## begin Data supplied
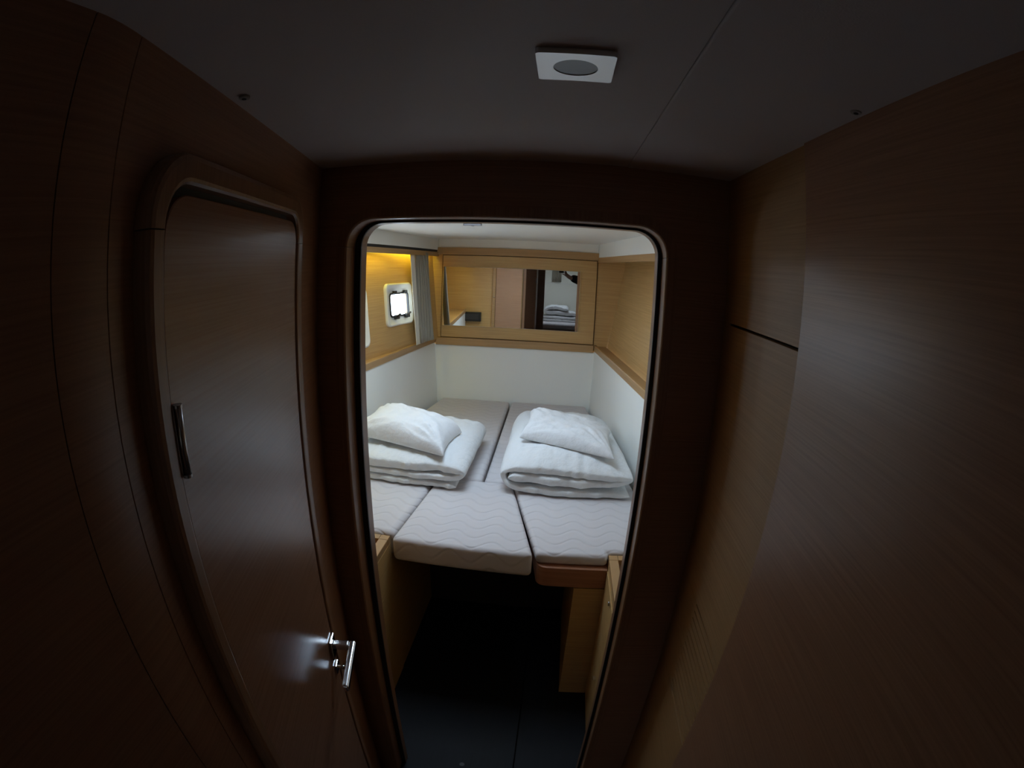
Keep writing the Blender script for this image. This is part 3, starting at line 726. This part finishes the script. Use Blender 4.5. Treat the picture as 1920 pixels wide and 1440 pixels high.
# ------------------------------------------------------------------ what the mirror shows: cabin side of the bulkhead and the forward end
wd = thing('wardrobe_door', 'tall oak wardrobe door on the cabin side of the bulkhead', 'wardrobe', (0, BY + .0785, 0))
obj('door_panel', bx(-.760, -.455, .0015, .018, .72, 1.735, .002, 1), wood('pinkish_oak_veneer', (.50, .29, .17), (.38, .20, .11), rough=.4), wd)
obj('stile', bx(-.800, -.764, .0012, .024, .72, 1.735, .002, 1), M_LIP, wd)
kn = obj('push_knob', cyl((-.778, .028, 1.30), .007, .010, 'y', 16, .002), M_CHROME, wd)
vb = thing('cubby_stand_in', 'solid black box standing in for a dark shelf opening on the bulkhead', 'cubby', (0, BY + .0785, 0))
obj('box_body', bx(-1.225, -.925, .0015, .05, 1.005, 1.115, .004, 2), M_BLACK, vb)  # black body and face stand in for the darkness inside an open cubby
obj('box_face', bx(-1.20, -.95, .0502, .054, 1.025, 1.095, .002, 1), plain('dark_box_face', (.03, .03, .035), .6), vb)
# forward end: side closures, doorway bulkhead and a white cabin with a bedding stack
FY = -1.30
so = obj('wall_side_left', bx(-.95, -.93, FY, .95, 0, CEIL + .02), M_WOOD); tag(so, 'oak wall closing the passage behind the photographer, left', 'wall', kind='structure')
so = obj('wall_side_right', bx(.93, .95, FY, BY, 0, CEIL + .02), M_WOOD); tag(so, 'oak wall closing the passage behind the photographer, right', 'wall', kind='structure')
fb = obj('wall_rear', with_hole([(-.95, -.049), (-.265, -.049), (-.265, 1.80), (.30, 1.80), (.30, -.049), (.95, -.049), (.95, 1.97), (-.95, 1.97)], [], FY - .03, FY), M_WOOD)
tag(fb, 'oak bulkhead with the forward doorway behind the photographer', 'wall', kind='structure')
fc = thing('wall_forward_cabin', 'white lined forward cabin seen in the mirror', 'wall', kind='structure')
obj('end_wall', bx(-.95, .95, -2.52, -2.50, -.05, 1.97), M_WHITE, fc)
obj('side_wall', bx(-.97, -.95, -2.52, FY, -.05, 1.97), M_WHITE, fc)
obj('side_wall', bx(.95, .97, -2.52, FY, -.05, 1.97), M_WHITE, fc)
obj('cabin_floor', bx(-.95, .95, -2.50, FY - .03, -.05, -.02), M_FLOOR, fc)
obj('roof', with_hole([(-.97, -2.52), (.97, -2.52), (.97, FY), (-.97, FY)], [[(FHATCH[0], FHATCH[2]), (FHATCH[1], FHATCH[2]), (FHATCH[1], FHATCH[3]), (FHATCH[0], FHATCH[3])]], 1.90, 1.95, 'z'), M_WHITE, fc)
obj('wall_rail', bx(-.95, .95, -2.4995, -2.488, 1.40, 1.412), M_PLASTIC, fc)
fbr = thing('forward_berth', 'white mattress on forward berth seen in the mirror', 'bed', (0, 0, 0))
obj('berth_front', bx(-.94, .94, -2.49, -1.50, 0, .66), M_WOOD, fbr)
obj('berth_mattress', bx(-.93, .93, -2.485, -1.48, .661, .76, .03, 4), M_QUILT, fbr, True)
folded_quilt('folded_quilt', [(.28, .020, .018), (.05, .022, .020), (-.20, .023, .020), (-.30, .040, .018), (-.25, .068, .022), (0, .070, .024), (.24, .072, .022), (.30, .11, .022), (.22, .146, .036), (0, .150, .040), (-.18, .148, .036), (-.25, .185, .026), (-.18, .226, .032), (0, .232, .034), (.15, .228, .028)], -2.25, -1.80, .7615, 'folded white quilt on forward berth seen in the mirror', 4.4)
fcu = thing('blind', 'short grey curtain in the forward cabin seen in the mirror', 'curtain', (0, 0, 0))
b = bmesh.new(); rows = []
for z in (1.44, 1.55, 1.66, 1.78):
    rows.append([b.verts.new((-.17 + .17 * i / 40, -2.47 + .012 * math.sin(i * 1.1), z)) for i in range(41)])
for a, c in zip(rows, rows[1:]):
    for i in range(40): b.faces.new((a[i], a[i + 1], c[i + 1], c[i]))
cc_ = obj('blind_fabric', b, M_CURT, fcu, True); cc_.modifiers.new('s', 'SOLIDIFY').thickness = .003
obj('blind_rail', bx(-.19, .02, -2.4875, -2.455, 1.781, 1.80, .002, 1), M_STEEL, fcu)

# ------------------------------------------------------------------ the photographer (shows only in the mirror) and the camera
def skin(name, verts, edges, mat, parent=None, root=0, sub=2):
    me = bpy.data.meshes.new(name); me.from_pydata([v[:3] for v in verts], edges, []); me.materials.append(mat)
    o = bpy.data.objects.new(name, me); COL.objects.link(o)
    if parent is not None: o.parent = parent
    o.modifiers.new('skin', 'SKIN')
    for i, v in enumerate(verts):
        d = me.skin_vertices[0].data[i]; r = v[3]
        d.radius = r if hasattr(r, '__len__') else (r, r); d.use_root = (i == root)
    m = o.modifiers.new('sub', 'SUBSURF'); m.levels = sub; m.render_levels = sub
    o.modifiers['skin'].use_smooth_shade = True
    return o
M_SKIN = plain('skin', (.52, .33, .25), .5); M_JACKET = plain('black_jacket', (.012, .012, .014), .8); M_TROUSER = plain('dark_trousers', (.02, .022, .03), .85)
px, py = .56, -.45
ps = thing('person', 'photographer in a black jacket holding the action camera at arm length', 'person', (px, py, 0))
V = []; Ed = []
def v_(x, y, z, r): V.append((x, y, z, r)); return len(V) - 1
def chain(*ids):
    for a, c in zip(ids, ids[1:]): Ed.append((a, c))
pel = v_(0, 0, .93, (.155, .11)); wai = v_(0, 0, 1.08, (.135, .10)); che = v_(0, .01, 1.28, (.155, .105)); nb = v_(0, 0, 1.44, .07); ne = v_(0, .01, 1.50, .052); hb = v_(0, .03, 1.57, .07); hm = v_(0, .035, 1.65, .082); htop = v_(0, .02, 1.73, .062)
chain(pel, wai, che, nb, ne, hb, hm, htop)
for sx in (-1, 1):
    a = v_(sx * .09, 0, .86, .085); k = v_(sx * .10, .015, .49, .058); an = v_(sx * .10, -.01, .09, .04); to = v_(sx * .115, .13, .045, .036); chain(pel, a, k, an, to)
# camera hand: shoulder, elbow, wrist, palm and five fingers curled round the camera
CP = Vector((0.0, -.040, 1.645))
def loc(w): return (w[0] - px, w[1] - py, w[2])
sh = v_(-.17, 0, 1.39, .062); el = v_(*loc((.315, -.215, 1.505)), .044); wrs = v_(*loc((.115, -.085, 1.560)), .029); pal = v_(*loc((.075, -.072, 1.592)), (.036, .020)); chain(nb, sh, el, wrs, pal)
for f, (dz, ln) in enumerate(((.022, .95), (.006, 1.05), (-.010, 1.0), (-.024, .82))):
    a = v_(*loc((.058, -.078 , 1.622 + dz * .6)), .0095); c = v_(*loc((.048, -.074 + .002 * f, 1.640 + dz)), .0088); d_ = v_(*loc((.040, -.046, 1.646 + dz)), .0080); chain(pal, a, c, d_)
t1 = v_(*loc((.052, -.050, 1.590)), .011); t2 = v_(*loc((.028, -.036, 1.604)), .0095); t3 = v_(*loc((.004, -.034, 1.609)), .0085); chain(pal, t1, t2, t3)
sh2 = v_(.17, 0, 1.39, .062); el2 = v_(.24, -.03, 1.12, .044); wr2 = v_(.235, .06, .88, .029); pa2 = v_(.228, .085, .80, (.036, .020)); chain(nb, sh2, el2, wr2, pa2)
for f in range(4):
    a = v_(.235 - .004 * f, .065 + .018 * f, .745, .0092); c = v_(.226 - .004 * f, .067 + .018 * f, .705 + .006 * abs(f - 1.4), .008); chain(pa2, a, c)
t1 = v_(.205, .105, .785, .011); t2 = v_(.198, .122, .75, .009); chain(pa2, t1, t2)
body = skin('body', V, Ed, M_SKIN, ps)
J = [(0, 0, .80, (.178, .135)), (0, 0, 1.08, (.158, .122)), (0, .01, 1.28, (.178, .128)), (0, .0, 1.43, .095), (0, .005, 1.475, .066),
     (-.18, 0, 1.385, .078), (*loc((.313, -.216, 1.503)), .068), (*loc((.125, -.092, 1.566)), .058), (.18, 0, 1.385, .078), (.25, -.03, 1.12, .058), (.24, .055, .895, .042)]
skin('jacket', J, [(0, 1), (1, 2), (2, 3), (3, 4), (3, 5), (5, 6), (6, 7), (3, 8), (8, 9), (9, 10)], M_JACKET, ps)
T = [(0, 0, 1.02, (.150, .112)), (-.092, 0, .85, .10), (-.10, .015, .49, .075), (-.10, -.01, .10, .058), (.092, 0, .85, .10), (.10, .015, .49, .075), (.10, -.01, .10, .058), (0, 0, .93, (.166, .122))]
skin('trousers', T, [(0, 7), (7, 1), (1, 2), (2, 3), (7, 4), (4, 5), (5, 6)], M_TROUSER, ps)
for sx in (-1, 1):
    skin('shoe', [(sx * .10, -.045, .048, .042), (sx * .105, .04, .045, .044), (sx * .115, .15, .036, .034)], [(0, 1), (1, 2)], M_BLACK, ps)
skin('hair', [(0, .05, 1.735, .05), (0, -.01, 1.725, .088), (0, -.045, 1.66, .078), (0, -.04, 1.59, .05)], [(0, 1), (1, 2), (2, 3)], plain('dark_hair', (.03, .02, .015), .7), ps)
skin('nose', [(0, .118, 1.665, .008), (0, .128, 1.635, .013)], [(0, 1)], M_SKIN, ps, sub=1)
for sx in (-1, 1):
    obj('eye', cyl((sx * .031, .112, 1.668), .010, .006, 'y', 12), plain('eye_dark', (.05, .04, .035), .3), ps)
    skin('ear', [(sx * .085, .02, 1.675, .012), (sx * .086, .015, 1.64, .012)], [(0, 1)], M_SKIN, ps, sub=1)
obj('mouth', bx(-.022, .022, .102, .108, 1.596, 1.603, .002, 1), plain('lips', (.40, .18, .15), .5), ps)
ac = thing('action_camera', 'black action camera held at eye level in the passage', 'camera', (0, 0, CAMZ))
obj('camera_body', bx(-.034, .030, -.052, -.022, -.030, .022, .005, 3), M_BLACK, ac)
obj('lens_barrel', cyl((0, -.0175, 0), .0125, .009, 'y', 28, .001), plain('black_gloss', (.01, .01, .012), .15), ac)
obj('lens_glass', cyl((0, -.0125, 0), .009, .002, 'y', 24), plain('dark_lens', (.02, .02, .03), .05), ac)
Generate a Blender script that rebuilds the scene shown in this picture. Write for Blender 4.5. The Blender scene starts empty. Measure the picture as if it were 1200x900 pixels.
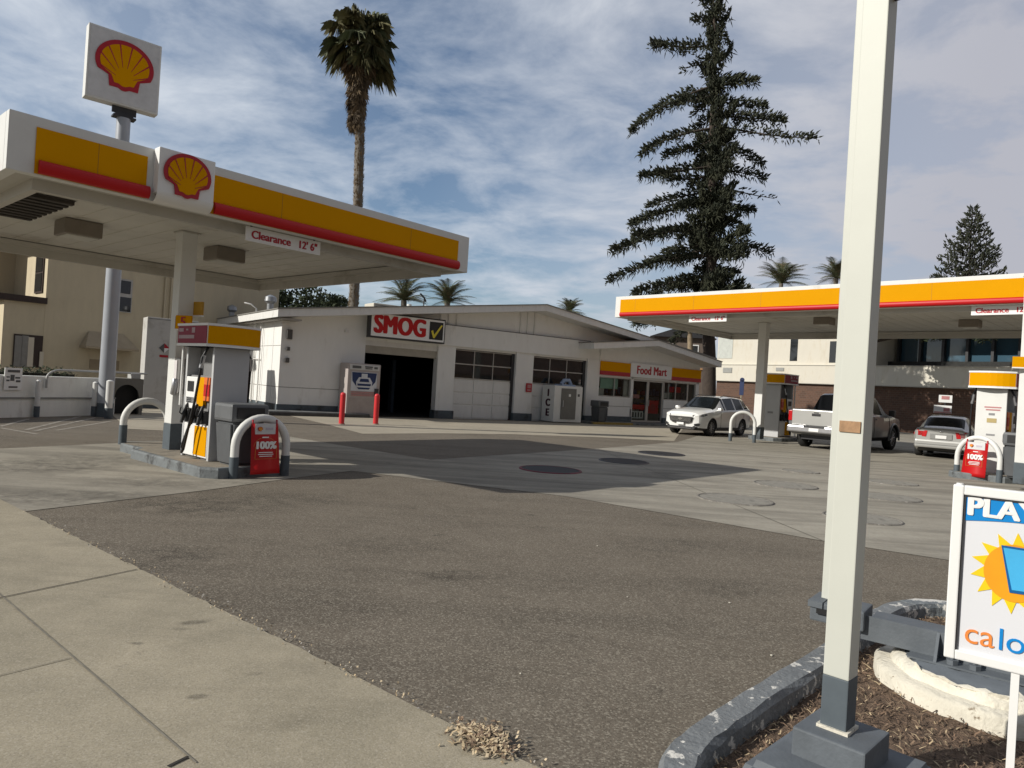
import bpy, bmesh, math, random
from mathutils import Vector, Matrix, Euler
random.seed(7)
R = math.radians
S = bpy.context.scene
COL = S.collection

# ------------------------------------------------------------------ camera, sky, sun, exposure
F_PX, ROLL, PITCH, CAM_H = 836.15, 0.061477, 0.0043742, 1.5
cd = bpy.data.cameras.new('camera'); cam = bpy.data.objects.new('camera', cd); COL.objects.link(cam)
cd.sensor_fit = 'HORIZONTAL'; cd.sensor_width = 36; cd.lens = F_PX / 1200 * 36
cd.clip_start = 0.05; cd.clip_end = 3000
cam.matrix_world = Matrix.Translation((0, 0, CAM_H)) @ Matrix.Rotation(R(90) + PITCH, 4, 'X') @ Matrix.Rotation(ROLL, 4, 'Z')
S.camera = cam

SUN_TO = Vector((-0.926, -0.376, 0.585)).normalized()
sl = bpy.data.lights.new('sun', 'SUN'); sl.energy = 4.3; sl.angle = R(0.5); sl.color = (1.0, 0.955, 0.875)
so = bpy.data.objects.new('sun', sl); COL.objects.link(so)
so.rotation_euler = (-SUN_TO).to_track_quat('-Z', 'Y').to_euler()

W = bpy.data.worlds.new('World'); S.world = W; W.use_nodes = True
wn = W.node_tree.nodes; wl = W.node_tree.links
wn.clear()
wo = wn.new('ShaderNodeOutputWorld'); bg = wn.new('ShaderNodeBackground'); bg.inputs[1].default_value = 0.10
sky = wn.new('ShaderNodeTexSky'); sky.sky_type = 'NISHITA'; sky.sun_disc = False
sky.sun_elevation = math.asin(SUN_TO.z); sky.sun_rotation = math.atan2(SUN_TO.x, SUN_TO.y) % (2 * math.pi)
sky.air_density = 1.0; sky.dust_density = 1.0; sky.ozone_density = 2.5
tc = wn.new('ShaderNodeTexCoord')
# project the view direction on a flat cloud layer so that the clouds get finer towards the horizon
sep = wn.new('ShaderNodeSeparateXYZ'); wl.new(tc.outputs['Generated'], sep.inputs[0])
mx = wn.new('ShaderNodeMath'); mx.operation = 'MAXIMUM'; mx.inputs[1].default_value = 0.0; wl.new(sep.outputs[2], mx.inputs[0])
ad = wn.new('ShaderNodeMath'); ad.operation = 'ADD'; ad.inputs[1].default_value = 0.16; wl.new(mx.outputs[0], ad.inputs[0])
dx = wn.new('ShaderNodeMath'); dx.operation = 'DIVIDE'; wl.new(sep.outputs[0], dx.inputs[0]); wl.new(ad.outputs[0], dx.inputs[1])
dy = wn.new('ShaderNodeMath'); dy.operation = 'DIVIDE'; wl.new(sep.outputs[1], dy.inputs[0]); wl.new(ad.outputs[0], dy.inputs[1])
cb = wn.new('ShaderNodeCombineXYZ'); wl.new(dx.outputs[0], cb.inputs[0]); wl.new(dy.outputs[0], cb.inputs[1])
mp = wn.new('ShaderNodeMapping'); mp.inputs['Rotation'].default_value = (0, 0, R(28)); mp.inputs['Scale'].default_value = (1.0, 1.1, 1)
wl.new(cb.outputs[0], mp.inputs[0])
n1 = wn.new('ShaderNodeTexNoise'); n1.inputs['Scale'].default_value = 2.6; n1.inputs['Detail'].default_value = 10; n1.inputs['Roughness'].default_value = 0.6; n1.inputs['Distortion'].default_value = 0.25
wl.new(mp.outputs[0], n1.inputs['Vector'])
r1 = wn.new('ShaderNodeValToRGB'); r1.color_ramp.elements[0].position = 0.40; r1.color_ramp.elements[1].position = 0.68
wl.new(n1.outputs[0], r1.inputs[0])
n2 = wn.new('ShaderNodeTexNoise'); n2.inputs['Scale'].default_value = 0.55; n2.inputs['Detail'].default_value = 3
wl.new(mp.outputs[0], n2.inputs['Vector'])
# eastern (right hand) side of the sky carries a greyer, heavier sheet of cloud
ex = wn.new('ShaderNodeMapRange'); ex.inputs[1].default_value = -0.15; ex.inputs[2].default_value = 0.5; wl.new(sep.outputs[0], ex.inputs[0])
grey = wn.new('ShaderNodeMixRGB'); grey.inputs[1].default_value = (6.7, 7.2, 7.9, 1); grey.inputs[2].default_value = (4.75, 4.85, 5.45, 1)
wl.new(ex.outputs[0], grey.inputs[0])
sat = wn.new('ShaderNodeHueSaturation'); sat.inputs['Saturation'].default_value = 1.05; sat.inputs['Value'].default_value = 0.98
wl.new(sky.outputs[0], sat.inputs['Color'])
fac = wn.new('ShaderNodeMath'); fac.operation = 'MULTIPLY_ADD'; fac.inputs[1].default_value = 0.66; fac.inputs[2].default_value = 0.02
wl.new(r1.outputs[0], fac.inputs[0])
fe = wn.new('ShaderNodeMath'); fe.operation = 'MULTIPLY_ADD'; fe.inputs[1].default_value = 0.72; fe.use_clamp = True
# more bright cloud towards the left
lx_ = wn.new('ShaderNodeMapRange'); lx_.inputs[1].default_value = -0.60; lx_.inputs[2].default_value = -0.12; lx_.inputs[3].default_value = 0.34; lx_.inputs[4].default_value = 0.0
wl.new(sep.outputs[0], lx_.inputs[0])
fl = wn.new('ShaderNodeMath'); fl.operation = 'ADD'; wl.new(fac.outputs[0], fl.inputs[0]); wl.new(lx_.outputs[0], fl.inputs[1])
wl.new(ex.outputs[0], fe.inputs[0]); wl.new(fl.outputs[0], fe.inputs[2])
mixs = wn.new('ShaderNodeMixRGB'); wl.new(fe.outputs[0], mixs.inputs[0]); wl.new(sat.outputs[0], mixs.inputs[1]); wl.new(grey.outputs[0], mixs.inputs[2])
# unseen sky behind the camera dimmed to weaken fill light in the shade
bk = wn.new('ShaderNodeMapRange'); bk.inputs[1].default_value = -0.45; bk.inputs[2].default_value = 0.25; bk.inputs[3].default_value = 0.42; bk.inputs[4].default_value = 1.0
wl.new(sep.outputs[1], bk.inputs[0])
mulb = wn.new('ShaderNodeMixRGB'); mulb.blend_type = 'MULTIPLY'; mulb.inputs[0].default_value = 1
wl.new(mixs.outputs[0], mulb.inputs[1]); wl.new(bk.outputs[0], mulb.inputs[2])
wl.new(mulb.outputs[0], bg.inputs[0]); wl.new(bg.outputs[0], wo.inputs[0])

S.view_settings.view_transform = 'Standard'; S.view_settings.look = 'None'
S.view_settings.exposure = 0.0; S.view_settings.gamma = 1.0; S.view_settings.use_curve_mapping = False
S.render.engine = 'CYCLES'

# ------------------------------------------------------------------ survey helpers (photo measurements turned into ground positions)
def ray(x, y):
    u, v = x - 600, y - 450
    cr, sr = math.cos(ROLL), math.sin(ROLL)
    U = u * cr + v * sr; V = -u * sr + v * cr
    X, Z = U / F_PX, -V / F_PX
    c, s = math.cos(PITCH), math.sin(PITCH)
    return Vector((X, c - Z * s, s + Z * c))
def sm(t):
    t = min(1, max(0, t)); return t * t * (3 - 2 * t)
def gz(x, y):
    "height of the forecourt"
    return 0.0
def gp(x, y, h=0.0):
    "point of the ground (plus h) measured at a photo position"
    d = ray(x, y); z = 0.0
    for _ in range(30):
        t = (z + h - CAM_H) / d.z
        z = 0.5 * z + 0.5 * gz(d.x * t, d.y * t)
    t = (z + h - CAM_H) / d.z
    return Vector((d.x * t, d.y * t, z + h))
def atY(x, y, Y):
    d = ray(x, y); return Vector((0, 0, CAM_H)) + d * (Y / d.y)

# ------------------------------------------------------------------ materials
MATS = {}
def mat(name, col, rough=0.6, var=0.12, scale=3.0, metal=0.0, bump=0.0, bscale=60, coat=0.0, spec=0.5, dirt=None, dscale=1.2, dlo=.52, dhi=.68, streak=False):
    if name in MATS: return MATS[name]
    m = bpy.data.materials.new(name); m.use_nodes = True
    n = m.node_tree.nodes; l = m.node_tree.links; b = n['Principled BSDF']
    b.inputs['Roughness'].default_value = rough; b.inputs['Metallic'].default_value = metal
    b.inputs['Specular IOR Level'].default_value = spec
    b.inputs['Coat Weight'].default_value = coat; b.inputs['Coat Roughness'].default_value = 0.05
    t = n.new('ShaderNodeTexCoord')
    mpn = n.new('ShaderNodeMapping'); l.new(t.outputs['Object'], mpn.inputs[0])
    if streak: mpn.inputs['Scale'].default_value = (2.2, 2.2, 0.7)
    ns = n.new('ShaderNodeTexNoise'); ns.inputs['Scale'].default_value = scale; ns.inputs['Detail'].default_value = 6; ns.inputs['Roughness'].default_value = .65
    l.new(mpn.outputs[0], ns.inputs['Vector'])
    rp = n.new('ShaderNodeValToRGB'); rp.color_ramp.elements[0].position = .3; rp.color_ramp.elements[1].position = .7
    rp.color_ramp.elements[0].color = tuple(c * (1 - var) for c in col) + (1,)
    rp.color_ramp.elements[1].color = tuple(min(1, c * (1 + var)) for c in col) + (1,)
    l.new(ns.outputs[0], rp.inputs[0]); out = rp.outputs[0]
    if dirt:
        nd = n.new('ShaderNodeTexNoise'); nd.inputs['Scale'].default_value = dscale; nd.inputs['Detail'].default_value = 8; nd.inputs['Roughness'].default_value = .7
        l.new(mpn.outputs[0], nd.inputs['Vector'])
        rd = n.new('ShaderNodeValToRGB'); rd.color_ramp.elements[0].position = dlo; rd.color_ramp.elements[1].position = dhi
        l.new(nd.outputs[0], rd.inputs[0])
        mxr = n.new('ShaderNodeMixRGB'); mxr.inputs[2].default_value = tuple(dirt) + (1,)
        l.new(rd.outputs[0], mxr.inputs[0]); l.new(out, mxr.inputs[1]); out = mxr.outputs[0]
    l.new(out, b.inputs['Base Color'])
    if bump:
        nb = n.new('ShaderNodeTexNoise'); nb.inputs['Scale'].default_value = bscale; nb.inputs['Detail'].default_value = 4
        l.new(t.outputs['Object'], nb.inputs['Vector'])
        bp = n.new('ShaderNodeBump'); bp.inputs['Strength'].default_value = bump; bp.inputs['Distance'].default_value = .02
        l.new(nb.outputs[0], bp.inputs['Height']); l.new(bp.outputs[0], b.inputs['Normal'])
    MATS[name] = m; return m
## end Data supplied
**Set task:** From the records above, report the count of lines containing "that" and nothing more.

**Response to the exercise:** 2